SHORT PROBLEM. Transcribe every line, keeping it exact.
[START DATA SECTION]
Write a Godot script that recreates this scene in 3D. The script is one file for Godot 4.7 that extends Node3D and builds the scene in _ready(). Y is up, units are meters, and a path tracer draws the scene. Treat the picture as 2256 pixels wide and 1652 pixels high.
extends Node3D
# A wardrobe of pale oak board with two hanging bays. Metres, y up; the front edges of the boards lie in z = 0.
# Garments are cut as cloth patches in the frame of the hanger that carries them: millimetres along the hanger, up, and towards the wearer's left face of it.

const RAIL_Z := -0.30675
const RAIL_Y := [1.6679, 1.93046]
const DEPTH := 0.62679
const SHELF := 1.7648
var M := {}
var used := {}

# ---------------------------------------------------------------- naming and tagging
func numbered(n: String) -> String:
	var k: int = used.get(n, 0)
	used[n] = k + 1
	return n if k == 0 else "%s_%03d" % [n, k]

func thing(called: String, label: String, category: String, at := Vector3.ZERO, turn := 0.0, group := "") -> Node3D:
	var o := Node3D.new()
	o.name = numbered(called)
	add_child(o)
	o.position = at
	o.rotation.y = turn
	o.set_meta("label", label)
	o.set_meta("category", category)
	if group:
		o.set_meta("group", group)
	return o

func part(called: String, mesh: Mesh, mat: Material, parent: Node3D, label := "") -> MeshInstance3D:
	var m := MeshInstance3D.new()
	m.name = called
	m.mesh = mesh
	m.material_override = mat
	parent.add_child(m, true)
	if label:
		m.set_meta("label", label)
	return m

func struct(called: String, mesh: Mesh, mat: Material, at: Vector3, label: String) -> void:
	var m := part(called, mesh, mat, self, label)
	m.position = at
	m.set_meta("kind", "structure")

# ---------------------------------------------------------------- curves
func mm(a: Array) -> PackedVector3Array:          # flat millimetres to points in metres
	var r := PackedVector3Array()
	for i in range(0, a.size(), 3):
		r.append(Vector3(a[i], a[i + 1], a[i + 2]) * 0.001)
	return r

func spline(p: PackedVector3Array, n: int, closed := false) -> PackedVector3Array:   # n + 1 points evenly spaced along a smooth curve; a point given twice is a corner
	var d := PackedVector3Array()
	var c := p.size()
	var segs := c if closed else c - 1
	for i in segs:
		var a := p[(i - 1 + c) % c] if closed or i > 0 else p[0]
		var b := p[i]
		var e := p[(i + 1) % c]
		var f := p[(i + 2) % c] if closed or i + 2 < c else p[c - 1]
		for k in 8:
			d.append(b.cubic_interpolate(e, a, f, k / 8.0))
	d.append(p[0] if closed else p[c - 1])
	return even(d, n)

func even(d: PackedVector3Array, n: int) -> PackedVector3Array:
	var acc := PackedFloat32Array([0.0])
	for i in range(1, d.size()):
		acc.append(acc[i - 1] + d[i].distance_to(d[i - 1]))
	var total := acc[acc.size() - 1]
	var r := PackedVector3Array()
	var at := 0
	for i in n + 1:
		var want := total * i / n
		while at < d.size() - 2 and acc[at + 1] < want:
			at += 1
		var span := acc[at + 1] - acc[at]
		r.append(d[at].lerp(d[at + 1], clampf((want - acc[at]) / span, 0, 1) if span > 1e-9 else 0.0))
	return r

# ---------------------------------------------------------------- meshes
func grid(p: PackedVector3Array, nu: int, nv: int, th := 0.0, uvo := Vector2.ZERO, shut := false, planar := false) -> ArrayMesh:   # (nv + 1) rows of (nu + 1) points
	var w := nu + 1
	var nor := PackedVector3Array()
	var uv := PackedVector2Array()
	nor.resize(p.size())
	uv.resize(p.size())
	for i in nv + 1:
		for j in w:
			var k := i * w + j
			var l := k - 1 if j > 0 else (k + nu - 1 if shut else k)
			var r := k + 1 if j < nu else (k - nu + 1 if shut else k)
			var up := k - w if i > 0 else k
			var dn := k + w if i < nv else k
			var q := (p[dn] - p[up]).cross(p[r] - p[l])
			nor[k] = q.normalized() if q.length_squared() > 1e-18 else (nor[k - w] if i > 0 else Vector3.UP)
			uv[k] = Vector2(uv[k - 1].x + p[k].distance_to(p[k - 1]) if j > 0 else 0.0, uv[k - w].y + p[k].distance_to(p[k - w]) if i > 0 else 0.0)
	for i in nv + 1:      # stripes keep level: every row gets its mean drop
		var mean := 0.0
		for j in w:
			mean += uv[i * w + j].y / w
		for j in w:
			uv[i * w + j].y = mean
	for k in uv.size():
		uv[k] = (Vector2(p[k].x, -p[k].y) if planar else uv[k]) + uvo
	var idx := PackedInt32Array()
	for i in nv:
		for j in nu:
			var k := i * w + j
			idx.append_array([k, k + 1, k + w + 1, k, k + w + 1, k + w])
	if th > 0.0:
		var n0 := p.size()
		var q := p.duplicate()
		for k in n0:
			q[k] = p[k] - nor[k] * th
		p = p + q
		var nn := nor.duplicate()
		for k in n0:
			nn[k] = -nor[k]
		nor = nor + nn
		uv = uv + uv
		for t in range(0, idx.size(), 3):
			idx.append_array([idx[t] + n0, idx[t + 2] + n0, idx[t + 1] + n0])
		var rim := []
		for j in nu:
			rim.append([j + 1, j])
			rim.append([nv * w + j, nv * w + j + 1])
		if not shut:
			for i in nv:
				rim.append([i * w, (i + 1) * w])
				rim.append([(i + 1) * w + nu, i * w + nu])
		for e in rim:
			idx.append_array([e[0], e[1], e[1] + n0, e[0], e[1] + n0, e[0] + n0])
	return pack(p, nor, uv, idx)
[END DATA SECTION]
TASK RESULT.
Write a Godot script that recreates this scene in 3D. The script is one file for Godot 4.7 that extends Node3D and builds the scene in _ready(). Y is up, units are meters, and a path tracer draws the scene. Treat the picture as 2256 pixels wide and 1652 pixels high.
extends Node3D
# A wardrobe of pale oak board with two hanging bays. Metres, y up; the front edges of the boards lie in z = 0.
# Garments are cut as cloth patches in the frame of the hanger that carries them: millimetres along the hanger, up, and towards the wearer's left face of it.

const RAIL_Z := -0.30675
const RAIL_Y := [1.6679, 1.93046]
const DEPTH := 0.62679
const SHELF := 1.7648
var M := {}
var used := {}

# ---------------------------------------------------------------- naming and tagging
func numbered(n: String) -> String:
	var k: int = used.get(n, 0)
	used[n] = k + 1
	return n if k == 0 else "%s_%03d" % [n, k]

func thing(called: String, label: String, category: String, at := Vector3.ZERO, turn := 0.0, group := "") -> Node3D:
	var o := Node3D.new()
	o.name = numbered(called)
	add_child(o)
	o.position = at
	o.rotation.y = turn
	o.set_meta("label", label)
	o.set_meta("category", category)
	if group:
		o.set_meta("group", group)
	return o

func part(called: String, mesh: Mesh, mat: Material, parent: Node3D, label := "") -> MeshInstance3D:
	var m := MeshInstance3D.new()
	m.name = called
	m.mesh = mesh
	m.material_override = mat
	parent.add_child(m, true)
	if label:
		m.set_meta("label", label)
	return m

func struct(called: String, mesh: Mesh, mat: Material, at: Vector3, label: String) -> void:
	var m := part(called, mesh, mat, self, label)
	m.position = at
	m.set_meta("kind", "structure")

# ---------------------------------------------------------------- curves
func mm(a: Array) -> PackedVector3Array:          # flat millimetres to points in metres
	var r := PackedVector3Array()
	for i in range(0, a.size(), 3):
		r.append(Vector3(a[i], a[i + 1], a[i + 2]) * 0.001)
	return r

func spline(p: PackedVector3Array, n: int, closed := false) -> PackedVector3Array:   # n + 1 points evenly spaced along a smooth curve; a point given twice is a corner
	var d := PackedVector3Array()
	var c := p.size()
	var segs := c if closed else c - 1
	for i in segs:
		var a := p[(i - 1 + c) % c] if closed or i > 0 else p[0]
		var b := p[i]
		var e := p[(i + 1) % c]
		var f := p[(i + 2) % c] if closed or i + 2 < c else p[c - 1]
		for k in 8:
			d.append(b.cubic_interpolate(e, a, f, k / 8.0))
	d.append(p[0] if closed else p[c - 1])
	return even(d, n)

func even(d: PackedVector3Array, n: int) -> PackedVector3Array:
	var acc := PackedFloat32Array([0.0])
	for i in range(1, d.size()):
		acc.append(acc[i - 1] + d[i].distance_to(d[i - 1]))
	var total := acc[acc.size() - 1]
	var r := PackedVector3Array()
	var at := 0
	for i in n + 1:
		var want := total * i / n
		while at < d.size() - 2 and acc[at + 1] < want:
			at += 1
		var span := acc[at + 1] - acc[at]
		r.append(d[at].lerp(d[at + 1], clampf((want - acc[at]) / span, 0, 1) if span > 1e-9 else 0.0))
	return r

# ---------------------------------------------------------------- meshes
func grid(p: PackedVector3Array, nu: int, nv: int, th := 0.0, uvo := Vector2.ZERO, shut := false, planar := false) -> ArrayMesh:   # (nv + 1) rows of (nu + 1) points
	var w := nu + 1
	var nor := PackedVector3Array()
	var uv := PackedVector2Array()
	nor.resize(p.size())
	uv.resize(p.size())
	for i in nv + 1:
		for j in w:
			var k := i * w + j
			var l := k - 1 if j > 0 else (k + nu - 1 if shut else k)
			var r := k + 1 if j < nu else (k - nu + 1 if shut else k)
			var up := k - w if i > 0 else k
			var dn := k + w if i < nv else k
			var q := (p[dn] - p[up]).cross(p[r] - p[l])
			nor[k] = q.normalized() if q.length_squared() > 1e-18 else (nor[k - w] if i > 0 else Vector3.UP)
			uv[k] = Vector2(uv[k - 1].x + p[k].distance_to(p[k - 1]) if j > 0 else 0.0, uv[k - w].y + p[k].distance_to(p[k - w]) if i > 0 else 0.0)
	for i in nv + 1:      # stripes keep level: every row gets its mean drop
		var mean := 0.0
		for j in w:
			mean += uv[i * w + j].y / w
		for j in w:
			uv[i * w + j].y = mean
	for k in uv.size():
		uv[k] = (Vector2(p[k].x, -p[k].y) if planar else uv[k]) + uvo
	var idx := PackedInt32Array()
	for i in nv:
		for j in nu:
			var k := i * w + j
			idx.append_array([k, k + 1, k + w + 1, k, k + w + 1, k + w])
	if th > 0.0:
		var n0 := p.size()
		var q := p.duplicate()
		for k in n0:
			q[k] = p[k] - nor[k] * th
		p = p + q
		var nn := nor.duplicate()
		for k in n0:
			nn[k] = -nor[k]
		nor = nor + nn
		uv = uv + uv
		for t in range(0, idx.size(), 3):
			idx.append_array([idx[t] + n0, idx[t + 2] + n0, idx[t + 1] + n0])
		var rim := []
		for j in nu:
			rim.append([j + 1, j])
			rim.append([nv * w + j, nv * w + j + 1])
		if not shut:
			for i in nv:
				rim.append([i * w, (i + 1) * w])
				rim.append([(i + 1) * w + nu, i * w + nu])
		for e in rim:
			idx.append_array([e[0], e[1], e[1] + n0, e[0], e[1] + n0, e[0] + n0])
	return pack(p, nor, uv, idx)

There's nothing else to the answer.